Everett is an MPA candidate at the Johnson Shoyama Graduate School of Public Policy with a research focus on education policy in the developing world. Everett holds a Bachelor of Arts (B.A.) in Religious Studies and a Bachelor of Education (B.Ed) both from the University of Saskatchewan.  Everett is currently a part-time History and English teacher at a community centered inner city high school in Saskatoon.  His experience working with at-risk youth from lower income, First Nation’s and international communities has driven his graduate work in education and social policy.

 

Debora Senger

Debora Senger, a JSGS MPA student at the U of S campus, has accepted a United Nation's Development Program Internship based out of Ha Noi, Vietnam with extensive travel around Vietnam.

Debora will be travelling to different fieldwork sites to document the work which UNDP’s partners are doing, its achievements and challenges, and to produce a paper which can be used both for internal reflection

Debora Senger

and to increase understanding within UNDP and with development partners about UNDP’s LEP work in Vietnam. UNDP currently has LEP initiatives in more than 10 provinces and cities across Viet Nam.  Additionally, Debora will support the Country Office with research on LEP issues, and assist with organization and preparation of LEP-related events during the period of the internship.

“The UNDP Internship will prepare me for my career goal of working in leadership roles for the United Nations,” says Debora. “As the UNDP Internship is a pilot project, it will also establish a solid foundation upon which the U of S can operate as the UCAN hub office. As a Johnson-Shoyama Graduate School of Public Policy MPA student, I am very excited about the upcoming opportunity to enhance my postgraduate work through the UNDP Internship in Vietnam. The many benefits of the UNDP Internship experience will include unparalleled career preparation and experience, the continued development of an international professional network and professional advancement.”
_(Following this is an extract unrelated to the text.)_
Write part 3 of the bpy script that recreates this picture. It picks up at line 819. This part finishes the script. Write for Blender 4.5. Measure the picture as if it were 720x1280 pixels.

Debora Senger is an MPA Candidate at the Johnson Shoyama Graduate School of Public Policy. She has a Bachelor of Communication Studies degree from the University of Calgary (2006), a Photojournalism Diploma from the Southern Alberta Institute of Technology (1996) and a Project Management Certificate from Mount Royal College (2009). Over the past 13 years, she has worked as a communications specialist and project coordinator in the public and not-for profit sectors. Additionally, she has worked as a photojournalist documenting CIDA’s development projects in Guatemala, and the Canadian government’s humanitarian aid delivery in the wake of Hurricane Mitch in Honduras.